東大法学部で鳩山邦夫と首席を争った、天才政治学者の政治資金流用疑惑。ドケチ、タカリの人物像はいかにして形成されたのか。
すでに「釈明会見」も3回目。記者からの追及にも慣れた様子で、5月27日の会見では、舛添要一東京都知事(67)にはかつてのプライドの高さが戻っていた。
「疑惑のすべてが黒という訳ではない。今にでも言いたいことはありますよ」
先週の会見では声に弱々しさをにじませていた。しかし、政治資金の私的流用疑惑などについて元検事の弁護士2人へ調査依頼を済ませたことで安堵したのか、受け答えにはどこか自信が見受けられた。とくに、回答を引き延ばしているのではないかとの追及に対しては、
「まったく違います! 集中して(調査を)やることが最大の目的であって、厳正にやらないといけない。一日も早く結果を出すために(弁護士名を明かさないという)判断をした」
自身の能力に絶対的な自信を持ち、人を見下さんばかりの高いプライドを持つ舛添氏。外遊の往復はファーストクラス、宿泊は最高級ホテルのスイートルーム。部屋で要人と会うこともあるから仕方ないのだそうだ。
●生活保護の姉の扶養要請を断る
他者への比類なき攻撃性と、自分の欲望を満たすことにかける絶対的な情熱の源流を辿った。

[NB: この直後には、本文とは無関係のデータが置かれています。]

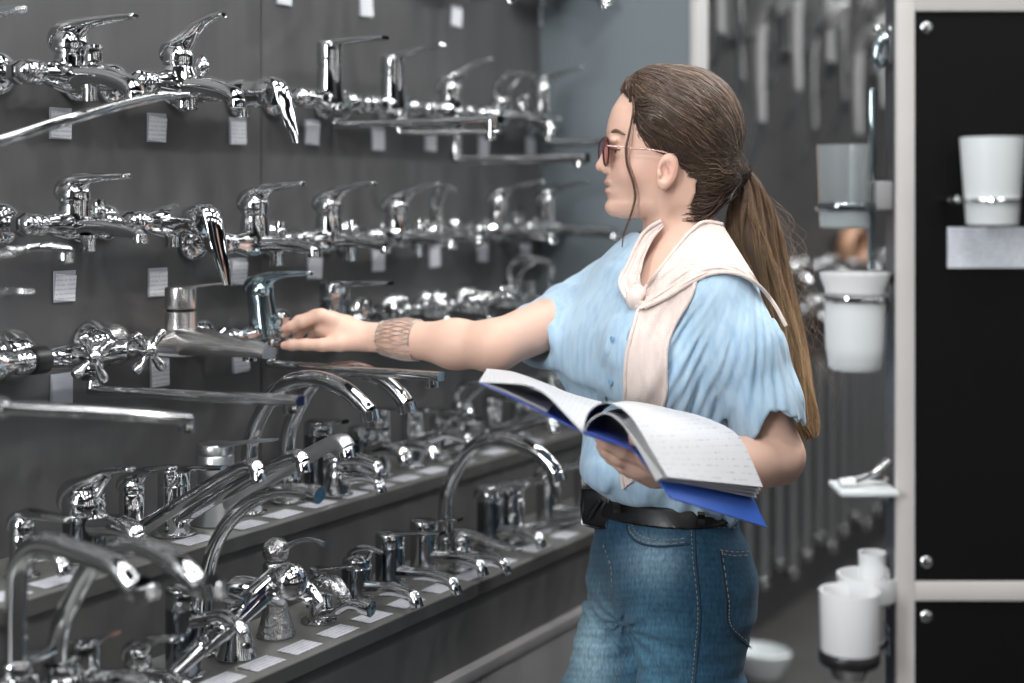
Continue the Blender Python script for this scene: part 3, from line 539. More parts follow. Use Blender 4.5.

「あんなにウソばっかりついて他人を傷つけて、いつか要一は手痛いしっぺ返しを食らう。5年前にそう言い残して膵臓がんで亡くなった、母の予言通りになりましたね。ずっと詐欺のようなことをしてきたのですから、同情の余地はありません」
舛添氏の姪がそう語る母とは、11歳年長の長姉のこと。4人の姉を持つ末っ子として八幡市(現在の北九州市)で生まれ育った舛添氏は、中学2年で父・弥次郎さんを亡くした。戦前は炭鉱を持ち、戦後は市場で八百屋を経営していたという父が死んでから、舛添家は教員資格を持つ長姉と、長姉と結婚した会社員の夫が大黒柱になった。成績優秀な舛添氏を東大進学で東京に送り出した長姉夫妻は、年の離れた舛添氏を我が子のように可愛がった。東大の体質を批判して1989年に教員を退官、国際政治学者としてテレビの討論番組に出演するようになると欠かさずビデオ録画して応援していたという。